In the year 2003, IOC entered into a petrol/hsd pump dealer agreement with the first respondent-M/s. Sathyanarayana Service Station. There was a physical interaction in the course of which the IOC insisted that the request of the first respondent be notarised and the same was done. 

 

IOC took possession of the Petroleum Outlet and a new dealer came to be awarded the dealership in 2006. An appeal was carried by the first respondent before the General Manager of the IOC, Karnataka which was dismissed. This led to matters being referred to arbitration. The Sole Arbitrator by an award dated January 15, 2009 found that “inasmuch as the IOC and its officers had communicated the acceptance of the claimant’s resignation of the dealership vide their letter dated 22.11.2006, which brings the contract between both parties to an end, their rejection of the claimant’s subsequent request dated 11.12.2006 for withdrawing the resignation was in accordance with law”. 

 

The first respondent’s suit under Section 34 of Arbitration & Conciliation Act, 1996 was dismissed.By the impugned order in an appeal carried by the first respondent, the High Court set aside the award and directed that the first respondent shall be restored the dealership failing which the first respondent was held entitled to seek execution of the judgment and also seek necessary damages from IOC and its officers.

 

The IOC, its officers & the new dealer had approached the Top Court with the appeal in question.

 

The Bench referred to the notice indicating that the first respondent had clearly indicated that it gave the version that they had shifted to Bangalore for their children's education, and therefore, they were not able to look after the dealership. They wished to withdraw from the dealership and appoint new R.O. dealers before three months. The Bench noted that there was no shred of doubt that the first respondent indeed invoked clause (3) which  permitted either party to bring about a premature termination of the contract. 

 

By giving a notice of three months, if the noticee is the IOC, IOC is enabled to make arrangements so that essential services provided by a dealer do not suffer abrupt disruption and alternate arrangements could be made.
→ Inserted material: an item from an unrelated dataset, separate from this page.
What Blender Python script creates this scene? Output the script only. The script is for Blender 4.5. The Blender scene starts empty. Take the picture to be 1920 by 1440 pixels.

Likewise, a termination by IOC would put the dealer on alert and it would appropriately take steps towards arranging its affairs in a fair manner, the Bench noticed.

 

Thus accepting the fact that a premature termination of the agreement would need acceptance, the Bench was unable to find that the view taken by the arbitrator in the facts, could be characterised as being perverse.

 

Considering the fact that the clause in question did not provide for resignation from dealership and it provided only for termination of the agreement, the Bench noticed that the first respondent had indicated in letter that it was ‘withdrawing’ from the dealership.

 

The Top Court was also unable to support the High Court on the basis that the clause in question did not contemplate resignation as a notice of three months terminating the contract by either party was contemplated in clause (3). IOC had a case that it was for taking the matter forward in the matter of re-awarding the dealership that the decision was made. 

 

“Proceeding on the basis that acceptance is necessary, we are of the view that the High Court in a proceeding under Section 37 of the Act acted illegally in interfering with the finding of the Arbitrator and what is more, a finding found acceptable to the District Judge under Section 34 of the Act that there was acceptance vide letter dated 18.11.2006”, the Bench said.

 

As per the Bench, the High Court had also erred in proceeding to order restoration of the dealership to the first respondent after setting aside the award and going further by leaving it open to the first respondent to claim damages. 

 

Thus, reiterating that the Court cannot, after setting aside the award, proceed to grant further relief by modifying the award, the Bench allowed the appeals &  restored the award.